* _Problem_:
Copy the lines that follow, keeping every character the same.

* _Data segment_:
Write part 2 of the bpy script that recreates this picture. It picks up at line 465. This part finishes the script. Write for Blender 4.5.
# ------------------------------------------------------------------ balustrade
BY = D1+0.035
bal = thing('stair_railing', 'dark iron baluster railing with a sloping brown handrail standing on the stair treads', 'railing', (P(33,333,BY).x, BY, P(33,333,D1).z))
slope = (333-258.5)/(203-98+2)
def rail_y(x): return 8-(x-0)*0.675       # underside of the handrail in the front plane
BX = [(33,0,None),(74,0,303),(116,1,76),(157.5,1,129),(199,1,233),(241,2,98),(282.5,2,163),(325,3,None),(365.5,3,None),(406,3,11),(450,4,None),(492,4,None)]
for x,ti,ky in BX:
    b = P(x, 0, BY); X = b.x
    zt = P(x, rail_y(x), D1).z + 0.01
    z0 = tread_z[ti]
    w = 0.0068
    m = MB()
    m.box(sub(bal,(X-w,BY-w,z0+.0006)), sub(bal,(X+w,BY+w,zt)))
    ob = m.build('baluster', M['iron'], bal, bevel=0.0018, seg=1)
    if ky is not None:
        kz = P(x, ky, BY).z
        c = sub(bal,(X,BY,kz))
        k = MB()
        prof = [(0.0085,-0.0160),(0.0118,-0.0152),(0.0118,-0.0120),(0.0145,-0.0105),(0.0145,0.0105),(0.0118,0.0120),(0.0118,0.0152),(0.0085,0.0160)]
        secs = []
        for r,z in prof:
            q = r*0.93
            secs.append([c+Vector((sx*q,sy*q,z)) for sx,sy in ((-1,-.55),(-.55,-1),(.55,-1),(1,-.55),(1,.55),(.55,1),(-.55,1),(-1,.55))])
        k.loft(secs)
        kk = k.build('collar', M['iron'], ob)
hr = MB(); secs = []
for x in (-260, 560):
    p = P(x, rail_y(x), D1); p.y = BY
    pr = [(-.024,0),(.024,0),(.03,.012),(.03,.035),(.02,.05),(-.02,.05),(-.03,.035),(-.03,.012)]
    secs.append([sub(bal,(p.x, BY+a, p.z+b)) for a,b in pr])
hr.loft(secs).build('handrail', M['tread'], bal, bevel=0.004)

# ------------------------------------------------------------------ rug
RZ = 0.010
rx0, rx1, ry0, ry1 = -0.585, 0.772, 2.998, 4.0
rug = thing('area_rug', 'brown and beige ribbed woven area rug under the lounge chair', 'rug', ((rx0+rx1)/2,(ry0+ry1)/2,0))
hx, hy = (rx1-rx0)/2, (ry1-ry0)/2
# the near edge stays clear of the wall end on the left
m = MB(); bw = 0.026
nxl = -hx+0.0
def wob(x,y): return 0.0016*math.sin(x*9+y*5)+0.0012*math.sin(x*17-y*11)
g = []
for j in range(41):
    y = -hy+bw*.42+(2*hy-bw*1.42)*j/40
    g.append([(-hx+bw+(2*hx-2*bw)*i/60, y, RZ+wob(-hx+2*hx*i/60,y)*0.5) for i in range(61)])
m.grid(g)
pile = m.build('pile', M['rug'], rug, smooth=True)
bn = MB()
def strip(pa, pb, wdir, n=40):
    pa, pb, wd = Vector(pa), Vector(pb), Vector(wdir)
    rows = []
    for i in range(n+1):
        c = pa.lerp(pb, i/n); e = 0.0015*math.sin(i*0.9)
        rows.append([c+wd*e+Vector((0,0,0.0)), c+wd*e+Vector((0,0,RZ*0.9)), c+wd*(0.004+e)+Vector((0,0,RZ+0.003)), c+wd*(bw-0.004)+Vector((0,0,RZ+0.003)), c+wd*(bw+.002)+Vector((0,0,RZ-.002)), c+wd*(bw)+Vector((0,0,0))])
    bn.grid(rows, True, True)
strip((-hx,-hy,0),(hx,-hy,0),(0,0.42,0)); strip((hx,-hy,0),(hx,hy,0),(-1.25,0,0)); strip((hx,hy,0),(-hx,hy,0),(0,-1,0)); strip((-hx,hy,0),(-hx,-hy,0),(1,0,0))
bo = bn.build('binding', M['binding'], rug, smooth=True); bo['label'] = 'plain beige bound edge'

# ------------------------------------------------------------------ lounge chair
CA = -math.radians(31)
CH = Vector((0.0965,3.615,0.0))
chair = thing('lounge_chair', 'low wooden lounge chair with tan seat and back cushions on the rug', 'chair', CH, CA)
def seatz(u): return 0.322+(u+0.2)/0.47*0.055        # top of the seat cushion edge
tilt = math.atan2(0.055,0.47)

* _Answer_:
Write part 2 of the bpy script that recreates this picture. It picks up at line 465. This part finishes the script. Write for Blender 4.5.
# ------------------------------------------------------------------ balustrade
BY = D1+0.035
bal = thing('stair_railing', 'dark iron baluster railing with a sloping brown handrail standing on the stair treads', 'railing', (P(33,333,BY).x, BY, P(33,333,D1).z))
slope = (333-258.5)/(203-98+2)
def rail_y(x): return 8-(x-0)*0.675       # underside of the handrail in the front plane
BX = [(33,0,None),(74,0,303),(116,1,76),(157.5,1,129),(199,1,233),(241,2,98),(282.5,2,163),(325,3,None),(365.5,3,None),(406,3,11),(450,4,None),(492,4,None)]
for x,ti,ky in BX:
    b = P(x, 0, BY); X = b.x
    zt = P(x, rail_y(x), D1).z + 0.01
    z0 = tread_z[ti]
    w = 0.0068
    m = MB()
    m.box(sub(bal,(X-w,BY-w,z0+.0006)), sub(bal,(X+w,BY+w,zt)))
    ob = m.build('baluster', M['iron'], bal, bevel=0.0018, seg=1)
    if ky is not None:
        kz = P(x, ky, BY).z
        c = sub(bal,(X,BY,kz))
        k = MB()
        prof = [(0.0085,-0.0160),(0.0118,-0.0152),(0.0118,-0.0120),(0.0145,-0.0105),(0.0145,0.0105),(0.0118,0.0120),(0.0118,0.0152),(0.0085,0.0160)]
        secs = []
        for r,z in prof:
            q = r*0.93
            secs.append([c+Vector((sx*q,sy*q,z)) for sx,sy in ((-1,-.55),(-.55,-1),(.55,-1),(1,-.55),(1,.55),(.55,1),(-.55,1),(-1,.55))])
        k.loft(secs)
        kk = k.build('collar', M['iron'], ob)
hr = MB(); secs = []
for x in (-260, 560):
    p = P(x, rail_y(x), D1); p.y = BY
    pr = [(-.024,0),(.024,0),(.03,.012),(.03,.035),(.02,.05),(-.02,.05),(-.03,.035),(-.03,.012)]
    secs.append([sub(bal,(p.x, BY+a, p.z+b)) for a,b in pr])
hr.loft(secs).build('handrail', M['tread'], bal, bevel=0.004)

# ------------------------------------------------------------------ rug
RZ = 0.010
rx0, rx1, ry0, ry1 = -0.585, 0.772, 2.998, 4.0
rug = thing('area_rug', 'brown and beige ribbed woven area rug under the lounge chair', 'rug', ((rx0+rx1)/2,(ry0+ry1)/2,0))
hx, hy = (rx1-rx0)/2, (ry1-ry0)/2
# the near edge stays clear of the wall end on the left
m = MB(); bw = 0.026
nxl = -hx+0.0
def wob(x,y): return 0.0016*math.sin(x*9+y*5)+0.0012*math.sin(x*17-y*11)
g = []
for j in range(41):
    y = -hy+bw*.42+(2*hy-bw*1.42)*j/40
    g.append([(-hx+bw+(2*hx-2*bw)*i/60, y, RZ+wob(-hx+2*hx*i/60,y)*0.5) for i in range(61)])
m.grid(g)
pile = m.build('pile', M['rug'], rug, smooth=True)
bn = MB()
def strip(pa, pb, wdir, n=40):
    pa, pb, wd = Vector(pa), Vector(pb), Vector(wdir)
    rows = []
    for i in range(n+1):
        c = pa.lerp(pb, i/n); e = 0.0015*math.sin(i*0.9)
        rows.append([c+wd*e+Vector((0,0,0.0)), c+wd*e+Vector((0,0,RZ*0.9)), c+wd*(0.004+e)+Vector((0,0,RZ+0.003)), c+wd*(bw-0.004)+Vector((0,0,RZ+0.003)), c+wd*(bw+.002)+Vector((0,0,RZ-.002)), c+wd*(bw)+Vector((0,0,0))])
    bn.grid(rows, True, True)
strip((-hx,-hy,0),(hx,-hy,0),(0,0.42,0)); strip((hx,-hy,0),(hx,hy,0),(-1.25,0,0)); strip((hx,hy,0),(-hx,hy,0),(0,-1,0)); strip((-hx,hy,0),(-hx,-hy,0),(1,0,0))
bo = bn.build('binding', M['binding'], rug, smooth=True); bo['label'] = 'plain beige bound edge'

# ------------------------------------------------------------------ lounge chair
CA = -math.radians(31)
CH = Vector((0.0965,3.615,0.0))
chair = thing('lounge_chair', 'low wooden lounge chair with tan seat and back cushions on the rug', 'chair', CH, CA)
def seatz(u): return 0.322+(u+0.2)/0.47*0.055        # top of the seat cushion edge
tilt = math.atan2(0.055,0.47)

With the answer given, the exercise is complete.